Now to the point of the post. Everyone knows Jacob Marley; Scooge's long since dead partner dragging around the chains of past wrongs. But, what you miss out by only watching this story on television or in the theatre is the social commentary. In particular, in the last throws of the first chapter, Dickens makes reference to the sins of those in government that could be mistaken for a blogger's post on the same subject and a powerful statement about the personal hell sown and sewn by the living administration (e.g. the muderers in the W, Rove and Co.). Have a look (from page 24 of my library borrowed copy - oh, and on a side note, let's hope the W, Rove and Co don't solicit my record of check outs by means of the illegial Patriot Act and lock me away in some Gitmo kind of place for typing this):
The air was filled with phantoms, wandering hither and thither in restless haste, and moaning as they went. Every one of them wore chains like Marley's Ghost; some few (they might be guilty governments) were linked together; none were free [emphasis, but not the parethetical, added]. Many had been personally known to Scrooge in their lives. He had been quite familiar with one old ghost, in a white waistcoat, with a monstrous iron safe attached to its ankle, who cried piteously at being unable to assist a wretched woman with an infant, whom it saw below, upon a doorstep. The misery with them all was, clearly, that they sought to interfere, for good, in human matters, and had lost the power for ever.
2 comments:
Ooo, I'm glad you brought this up. One of my favorite subjects is how Dickens was an observor of, and commentator on, his society's failings. Sweatshops, child labor, unfair working conditions of all kinds, societal injustice, the disparity between the megarich and the abject poor who support them.

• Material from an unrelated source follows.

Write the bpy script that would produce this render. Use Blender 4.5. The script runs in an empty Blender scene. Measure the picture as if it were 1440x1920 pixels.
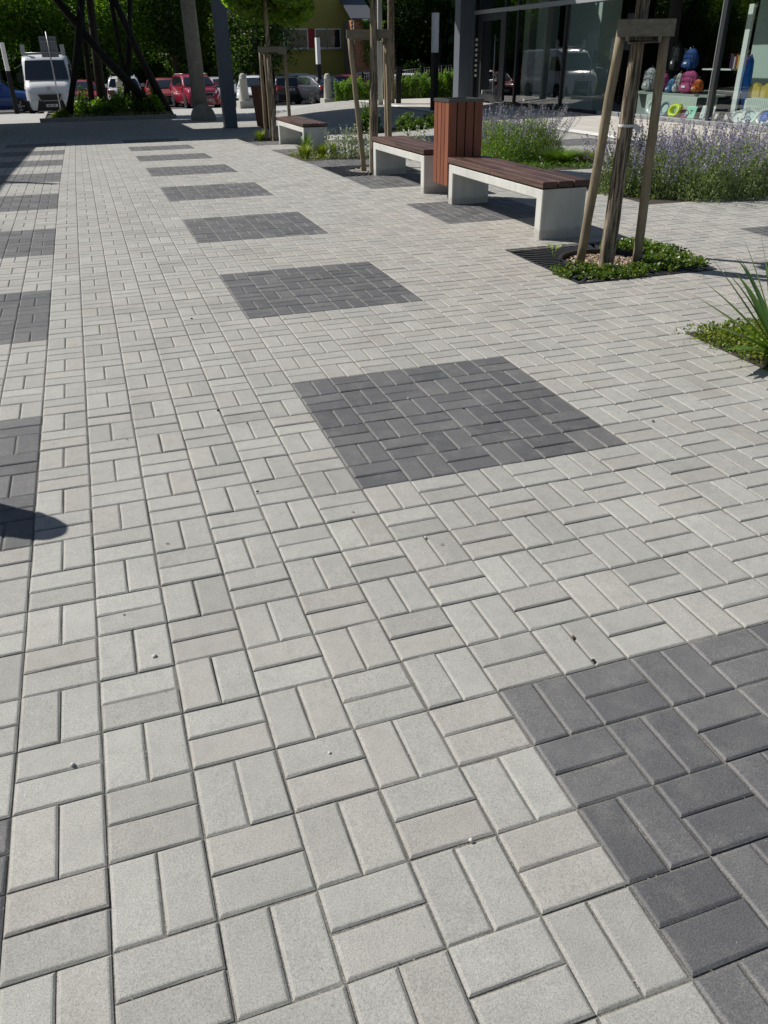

I have always thought that Dickens and Karl Marx (his contemporary) were addressing the same issues. They saw what they saw and wrote what they thought about it.
Today, republicans would claim Dickens as conservative(!) But he was a leftie radical, man!
Yes, Dickens was known for his championing of societal underdogs; unfortunately, the book of his that directly addresses social ills, Hard Times, is not his best, I don't think. He larded many of his novels with social criticism, and to me, told better truths that way, blending it in with his humor, character development, etc.
Now we have Melville and Dickens in our pantheon of champions - who's next?